— Task statement —
Pictures in the data should be dropped; transcribe exactly the lines from the one that has "Model this scene" through the one that has "COL = SC.collection".
## Begin Task data
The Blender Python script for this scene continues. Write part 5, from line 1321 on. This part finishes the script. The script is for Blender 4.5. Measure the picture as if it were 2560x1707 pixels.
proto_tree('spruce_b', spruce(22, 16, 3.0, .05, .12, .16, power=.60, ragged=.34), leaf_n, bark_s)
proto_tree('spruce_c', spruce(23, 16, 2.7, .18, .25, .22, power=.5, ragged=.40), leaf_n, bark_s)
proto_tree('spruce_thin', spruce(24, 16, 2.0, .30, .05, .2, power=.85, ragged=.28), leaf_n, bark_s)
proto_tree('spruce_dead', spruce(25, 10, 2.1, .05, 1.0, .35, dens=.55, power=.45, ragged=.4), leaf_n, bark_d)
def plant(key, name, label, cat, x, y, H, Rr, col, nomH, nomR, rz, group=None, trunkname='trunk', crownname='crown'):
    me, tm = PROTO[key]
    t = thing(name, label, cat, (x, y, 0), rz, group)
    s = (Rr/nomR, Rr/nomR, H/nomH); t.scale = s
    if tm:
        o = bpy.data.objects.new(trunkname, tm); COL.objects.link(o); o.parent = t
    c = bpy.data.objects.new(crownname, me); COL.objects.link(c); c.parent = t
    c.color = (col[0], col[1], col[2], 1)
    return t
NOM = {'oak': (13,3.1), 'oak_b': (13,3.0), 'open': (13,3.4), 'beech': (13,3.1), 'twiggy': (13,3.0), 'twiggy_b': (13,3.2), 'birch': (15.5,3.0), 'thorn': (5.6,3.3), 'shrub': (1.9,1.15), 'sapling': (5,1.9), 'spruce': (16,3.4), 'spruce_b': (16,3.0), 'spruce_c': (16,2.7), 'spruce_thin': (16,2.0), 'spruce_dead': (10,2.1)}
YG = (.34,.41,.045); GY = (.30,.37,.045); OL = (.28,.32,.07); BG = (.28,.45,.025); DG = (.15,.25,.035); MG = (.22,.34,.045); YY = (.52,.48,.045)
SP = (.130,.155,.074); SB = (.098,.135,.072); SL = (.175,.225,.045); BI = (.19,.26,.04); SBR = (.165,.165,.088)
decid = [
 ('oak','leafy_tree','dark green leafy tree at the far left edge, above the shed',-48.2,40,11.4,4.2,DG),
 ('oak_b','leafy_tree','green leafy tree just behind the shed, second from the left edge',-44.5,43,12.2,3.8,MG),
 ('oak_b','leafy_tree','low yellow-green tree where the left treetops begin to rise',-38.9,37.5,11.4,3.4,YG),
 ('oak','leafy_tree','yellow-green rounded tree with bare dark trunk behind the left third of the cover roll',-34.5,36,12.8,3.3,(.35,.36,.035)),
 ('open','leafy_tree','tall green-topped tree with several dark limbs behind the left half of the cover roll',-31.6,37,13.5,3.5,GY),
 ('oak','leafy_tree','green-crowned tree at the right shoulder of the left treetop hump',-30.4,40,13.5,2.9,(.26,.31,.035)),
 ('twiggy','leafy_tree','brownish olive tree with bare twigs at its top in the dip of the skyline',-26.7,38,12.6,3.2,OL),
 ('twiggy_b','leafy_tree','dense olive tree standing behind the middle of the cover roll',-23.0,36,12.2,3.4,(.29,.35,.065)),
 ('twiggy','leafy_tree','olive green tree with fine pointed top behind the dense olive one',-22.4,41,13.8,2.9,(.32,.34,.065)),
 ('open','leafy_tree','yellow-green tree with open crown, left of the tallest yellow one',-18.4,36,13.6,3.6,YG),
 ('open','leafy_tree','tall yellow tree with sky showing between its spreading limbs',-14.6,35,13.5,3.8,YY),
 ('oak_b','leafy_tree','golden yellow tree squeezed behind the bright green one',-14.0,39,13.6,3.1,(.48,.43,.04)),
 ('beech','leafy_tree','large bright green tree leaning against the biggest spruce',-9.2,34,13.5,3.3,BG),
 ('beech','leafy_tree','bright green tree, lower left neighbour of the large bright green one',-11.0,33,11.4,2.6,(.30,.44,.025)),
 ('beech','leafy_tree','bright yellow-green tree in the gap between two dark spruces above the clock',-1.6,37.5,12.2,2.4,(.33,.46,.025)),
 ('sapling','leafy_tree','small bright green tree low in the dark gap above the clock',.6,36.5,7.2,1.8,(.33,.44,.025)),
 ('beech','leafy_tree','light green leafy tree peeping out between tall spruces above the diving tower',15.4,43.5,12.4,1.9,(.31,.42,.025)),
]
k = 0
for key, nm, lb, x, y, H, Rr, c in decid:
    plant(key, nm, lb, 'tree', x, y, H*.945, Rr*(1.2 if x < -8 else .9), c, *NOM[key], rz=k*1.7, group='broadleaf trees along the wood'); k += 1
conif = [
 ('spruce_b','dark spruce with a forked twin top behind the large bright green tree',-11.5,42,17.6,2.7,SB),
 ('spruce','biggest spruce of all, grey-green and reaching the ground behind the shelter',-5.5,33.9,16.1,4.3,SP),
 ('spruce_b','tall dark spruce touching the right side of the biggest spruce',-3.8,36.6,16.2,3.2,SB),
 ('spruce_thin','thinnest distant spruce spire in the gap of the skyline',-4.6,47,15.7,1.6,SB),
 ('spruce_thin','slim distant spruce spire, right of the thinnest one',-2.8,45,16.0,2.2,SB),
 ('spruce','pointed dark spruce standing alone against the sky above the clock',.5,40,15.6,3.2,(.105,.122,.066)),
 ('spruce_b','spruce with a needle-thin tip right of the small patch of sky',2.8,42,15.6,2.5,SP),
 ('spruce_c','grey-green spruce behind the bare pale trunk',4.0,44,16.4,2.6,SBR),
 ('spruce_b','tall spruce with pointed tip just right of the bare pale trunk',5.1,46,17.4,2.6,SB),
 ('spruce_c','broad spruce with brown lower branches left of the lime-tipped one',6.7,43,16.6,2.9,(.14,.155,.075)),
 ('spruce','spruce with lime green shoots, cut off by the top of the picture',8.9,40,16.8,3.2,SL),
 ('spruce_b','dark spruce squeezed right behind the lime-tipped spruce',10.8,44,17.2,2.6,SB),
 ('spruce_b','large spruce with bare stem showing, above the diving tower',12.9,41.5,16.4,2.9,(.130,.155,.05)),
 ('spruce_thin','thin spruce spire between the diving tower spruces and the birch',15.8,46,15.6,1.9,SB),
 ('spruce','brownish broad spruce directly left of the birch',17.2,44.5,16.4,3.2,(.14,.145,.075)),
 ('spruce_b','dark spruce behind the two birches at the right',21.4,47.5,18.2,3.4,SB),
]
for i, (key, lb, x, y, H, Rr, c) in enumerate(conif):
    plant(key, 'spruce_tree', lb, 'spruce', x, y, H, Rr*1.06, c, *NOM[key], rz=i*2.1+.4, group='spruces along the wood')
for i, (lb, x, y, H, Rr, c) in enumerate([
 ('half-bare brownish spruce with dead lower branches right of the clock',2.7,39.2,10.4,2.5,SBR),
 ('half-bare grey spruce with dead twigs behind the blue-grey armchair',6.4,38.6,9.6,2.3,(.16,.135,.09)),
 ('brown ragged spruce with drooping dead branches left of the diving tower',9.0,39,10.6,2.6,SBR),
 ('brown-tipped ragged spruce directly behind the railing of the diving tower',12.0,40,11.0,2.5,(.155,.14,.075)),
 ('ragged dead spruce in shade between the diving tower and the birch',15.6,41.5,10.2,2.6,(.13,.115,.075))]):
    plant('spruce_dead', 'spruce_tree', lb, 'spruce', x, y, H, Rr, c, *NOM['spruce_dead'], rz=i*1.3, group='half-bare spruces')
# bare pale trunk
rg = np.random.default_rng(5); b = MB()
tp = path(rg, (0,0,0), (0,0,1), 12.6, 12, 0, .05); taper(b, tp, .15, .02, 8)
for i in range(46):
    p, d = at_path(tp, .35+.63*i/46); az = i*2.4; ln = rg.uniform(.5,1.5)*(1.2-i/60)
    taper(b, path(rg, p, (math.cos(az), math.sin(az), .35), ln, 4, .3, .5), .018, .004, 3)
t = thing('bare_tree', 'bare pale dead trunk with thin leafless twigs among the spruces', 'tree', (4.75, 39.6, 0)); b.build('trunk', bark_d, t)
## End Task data
## Begin Task data
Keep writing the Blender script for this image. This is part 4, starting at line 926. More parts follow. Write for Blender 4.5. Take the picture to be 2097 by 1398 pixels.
## End Task data
## Begin Task data
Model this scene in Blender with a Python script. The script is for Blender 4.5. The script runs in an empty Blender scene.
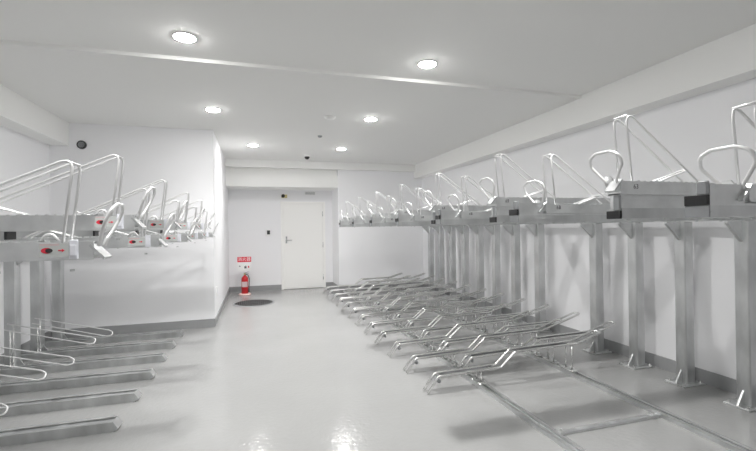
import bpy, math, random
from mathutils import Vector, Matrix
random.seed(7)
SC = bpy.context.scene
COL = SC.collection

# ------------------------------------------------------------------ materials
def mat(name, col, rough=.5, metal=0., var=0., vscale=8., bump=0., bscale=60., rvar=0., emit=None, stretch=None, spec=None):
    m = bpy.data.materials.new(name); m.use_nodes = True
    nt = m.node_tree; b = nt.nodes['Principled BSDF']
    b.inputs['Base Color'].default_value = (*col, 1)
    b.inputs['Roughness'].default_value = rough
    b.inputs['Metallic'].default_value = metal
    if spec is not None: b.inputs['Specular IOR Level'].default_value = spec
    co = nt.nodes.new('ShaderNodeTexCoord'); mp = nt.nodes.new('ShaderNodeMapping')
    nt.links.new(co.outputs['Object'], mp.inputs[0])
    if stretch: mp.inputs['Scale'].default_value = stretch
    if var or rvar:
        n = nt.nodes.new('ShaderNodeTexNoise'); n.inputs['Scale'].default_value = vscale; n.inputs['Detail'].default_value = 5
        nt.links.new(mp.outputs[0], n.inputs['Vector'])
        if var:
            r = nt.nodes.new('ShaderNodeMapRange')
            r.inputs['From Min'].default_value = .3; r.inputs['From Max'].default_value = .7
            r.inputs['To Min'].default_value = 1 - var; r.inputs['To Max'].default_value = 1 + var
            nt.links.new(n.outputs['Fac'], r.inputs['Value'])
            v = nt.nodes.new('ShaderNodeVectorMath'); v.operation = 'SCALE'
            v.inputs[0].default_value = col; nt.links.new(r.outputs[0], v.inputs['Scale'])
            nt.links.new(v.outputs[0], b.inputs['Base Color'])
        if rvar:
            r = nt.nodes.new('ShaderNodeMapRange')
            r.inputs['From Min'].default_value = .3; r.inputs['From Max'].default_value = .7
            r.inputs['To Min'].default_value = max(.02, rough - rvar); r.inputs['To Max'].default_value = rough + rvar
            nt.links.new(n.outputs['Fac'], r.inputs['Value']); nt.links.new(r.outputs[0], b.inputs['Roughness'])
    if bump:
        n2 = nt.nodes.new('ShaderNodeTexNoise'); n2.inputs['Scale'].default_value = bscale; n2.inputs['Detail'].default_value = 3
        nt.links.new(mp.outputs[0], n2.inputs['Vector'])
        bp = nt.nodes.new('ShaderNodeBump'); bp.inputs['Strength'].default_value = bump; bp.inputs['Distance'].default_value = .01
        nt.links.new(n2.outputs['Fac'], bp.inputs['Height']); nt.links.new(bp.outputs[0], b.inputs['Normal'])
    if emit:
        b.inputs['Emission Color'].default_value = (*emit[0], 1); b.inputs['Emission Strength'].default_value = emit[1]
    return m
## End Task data
— Solution for this problem —
Model this scene in Blender with a Python script. The script is for Blender 4.5. The script runs in an empty Blender scene.
import bpy, math, random
from mathutils import Vector, Matrix
random.seed(7)
SC = bpy.context.scene
COL = SC.collection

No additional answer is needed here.